──────── Data

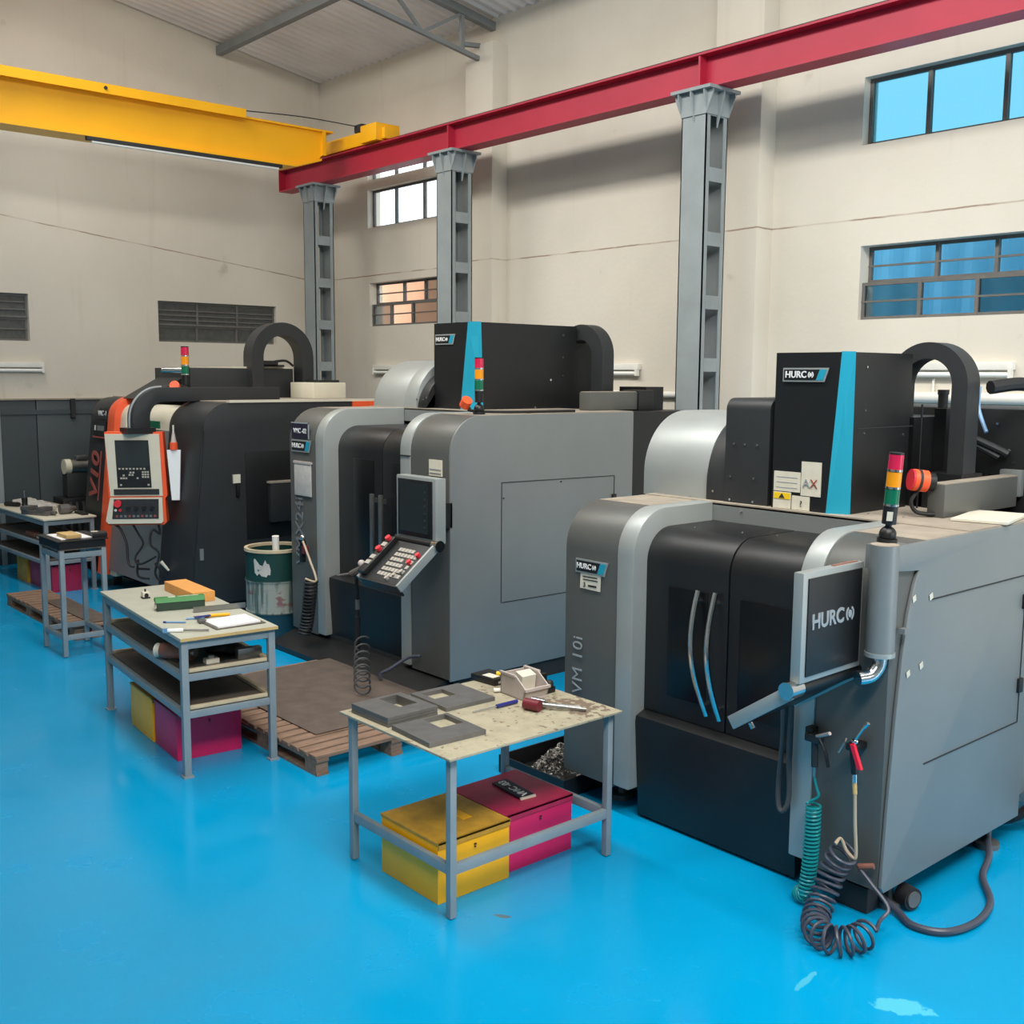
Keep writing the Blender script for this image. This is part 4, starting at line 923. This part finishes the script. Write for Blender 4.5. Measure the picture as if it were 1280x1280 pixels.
# ------------------------------------------------------------------ steel tables
def table(t, lx, ly, zt, leg, rails, top, topover, tm, shelves=(), edge=None, foot=True, open_back=False):
    """local coordinates, centred; legs at +-lx, +-ly"""
    for sx in (-1, 1):
        for sy in (-1, 1):
            l = MB().box(sx*lx-leg/2, sx*lx+leg/2, sy*ly-leg/2, sy*ly+leg/2, 0.006, zt-top, .002).build('leg', TGREY, t)
            if foot: MB().box(sx*lx-leg*.75, sx*lx+leg*.75, sy*ly-leg*.75, sy*ly+leg*.75, 0, .012).build('foot_plate', TGREY, l)
    def ringrails(z, h, nm):
        for sy in (-1, 1): MB().box(-lx+leg/2, lx-leg/2, sy*ly-leg/2+.004, sy*ly+leg/2-.004, z-h/2, z+h/2, .001).build(nm, TGREY, t)
        for sx in ((1,) if open_back else (-1, 1)): MB().box(sx*lx-leg/2+.004, sx*lx+leg/2-.004, -ly+leg/2, ly-leg/2, z-h/2, z+h/2, .001).build(nm, TGREY, t)
    for z, h in rails: ringrails(z, h, 'rail')
    MB().box(-lx-topover[0], lx+topover[0], -ly-topover[1], ly+topover[1], zt-top, zt, .002).build('tabletop', tm, t)
    for z in shelves:
        ringrails(z-.03, .045, 'shelf_rail')
        s = MB().box(-lx+leg/2, lx-leg/2, -ly+leg/2, ly-leg/2, z-.012, z).build('shelf', SHELF, t)
        MB().box(-lx+leg/2, lx-leg/2, ly-.028, ly+.004, z, z+.022, .003).build('edging', edge or WOODL, s)
        for sx in (-1, 1): MB().box(sx*(lx-.012)-.016, sx*(lx-.012)+.016, -ly+.03, ly-.03, z, z+.022, .003).build('edging', edge or WOODL, s)
    return t
T1 = thing('steel_table', 'nearest steel table with a worn cream sheet top and no shelves', 'table', (-4.33, 3.57, 0), 0, local=True)
table(T1, .425, .535, .82, .037, [(.245, .05)], .012, (.055, .05), T1TOP, foot=False, open_back=True)
T2 = thing('steel_table', 'two shelf steel table with a pale green laminate top', 'table', (-7.31, 3.24, 0), radians(-5.4), local=True)
table(T2, .875, .295, .93, .045, [(.875, .05)], .022, (.045, .035), TLAM, (.69, .445))
for o_ in [o_ for o_ in T2.children if o_.name.startswith('tabletop')]:
    MB().box(.875+.045, .875+.049, -.33, .33, .909, .929).build('edge_strip', WOODB, o_)
T3 = thing('steel_stand', 'tall narrow grey steel stand holding a black tray', 'stand', (-10.27, 3.49, 0), 0, local=True)
table(T3, .26, .19, 1.0, .042, [(.94, .05), (.18, .045)], .01, (.02, .02), SHELF, foot=False)
b = MB(); b.box(-.28, .28, -.21, .21, 1.0, 1.075); b.box(-.3, .3, -.23, .23, 1.07, 1.08); b.build('tray', BLACK, T3)
T4 = thing('steel_table', 'far steel table with two shelves beside the slate panels', 'table', (-13.97, 4.38, 0), radians(1.5), local=True)
table(T4, .93, .27, .90, .045, [(.845, .05)], .02, (.05, .04), CREAM, (.62, .40), edge=SHELF)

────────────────

* _Aim_:
Copy all the lines of data exactly as they appear, dropping any images.

* _The solution_:
Keep writing the Blender script for this image. This is part 4, starting at line 923. This part finishes the script. Write for Blender 4.5. Measure the picture as if it were 1280x1280 pixels.
# ------------------------------------------------------------------ steel tables
def table(t, lx, ly, zt, leg, rails, top, topover, tm, shelves=(), edge=None, foot=True, open_back=False):
    """local coordinates, centred; legs at +-lx, +-ly"""
    for sx in (-1, 1):
        for sy in (-1, 1):
            l = MB().box(sx*lx-leg/2, sx*lx+leg/2, sy*ly-leg/2, sy*ly+leg/2, 0.006, zt-top, .002).build('leg', TGREY, t)
            if foot: MB().box(sx*lx-leg*.75, sx*lx+leg*.75, sy*ly-leg*.75, sy*ly+leg*.75, 0, .012).build('foot_plate', TGREY, l)
    def ringrails(z, h, nm):
        for sy in (-1, 1): MB().box(-lx+leg/2, lx-leg/2, sy*ly-leg/2+.004, sy*ly+leg/2-.004, z-h/2, z+h/2, .001).build(nm, TGREY, t)
        for sx in ((1,) if open_back else (-1, 1)): MB().box(sx*lx-leg/2+.004, sx*lx+leg/2-.004, -ly+leg/2, ly-leg/2, z-h/2, z+h/2, .001).build(nm, TGREY, t)
    for z, h in rails: ringrails(z, h, 'rail')
    MB().box(-lx-topover[0], lx+topover[0], -ly-topover[1], ly+topover[1], zt-top, zt, .002).build('tabletop', tm, t)
    for z in shelves:
        ringrails(z-.03, .045, 'shelf_rail')
        s = MB().box(-lx+leg/2, lx-leg/2, -ly+leg/2, ly-leg/2, z-.012, z).build('shelf', SHELF, t)
        MB().box(-lx+leg/2, lx-leg/2, ly-.028, ly+.004, z, z+.022, .003).build('edging', edge or WOODL, s)
        for sx in (-1, 1): MB().box(sx*(lx-.012)-.016, sx*(lx-.012)+.016, -ly+.03, ly-.03, z, z+.022, .003).build('edging', edge or WOODL, s)
    return t
T1 = thing('steel_table', 'nearest steel table with a worn cream sheet top and no shelves', 'table', (-4.33, 3.57, 0), 0, local=True)
table(T1, .425, .535, .82, .037, [(.245, .05)], .012, (.055, .05), T1TOP, foot=False, open_back=True)
T2 = thing('steel_table', 'two shelf steel table with a pale green laminate top', 'table', (-7.31, 3.24, 0), radians(-5.4), local=True)
table(T2, .875, .295, .93, .045, [(.875, .05)], .022, (.045, .035), TLAM, (.69, .445))
for o_ in [o_ for o_ in T2.children if o_.name.startswith('tabletop')]:
    MB().box(.875+.045, .875+.049, -.33, .33, .909, .929).build('edge_strip', WOODB, o_)
T3 = thing('steel_stand', 'tall narrow grey steel stand holding a black tray', 'stand', (-10.27, 3.49, 0), 0, local=True)
table(T3, .26, .19, 1.0, .042, [(.94, .05), (.18, .045)], .01, (.02, .02), SHELF, foot=False)
b = MB(); b.box(-.28, .28, -.21, .21, 1.0, 1.075); b.box(-.3, .3, -.23, .23, 1.07, 1.08); b.build('tray', BLACK, T3)
T4 = thing('steel_table', 'far steel table with two shelves beside the slate panels', 'table', (-13.97, 4.38, 0), radians(1.5), local=True)
table(T4, .93, .27, .90, .045, [(.845, .05)], .02, (.05, .04), CREAM, (.62, .40), edge=SHELF)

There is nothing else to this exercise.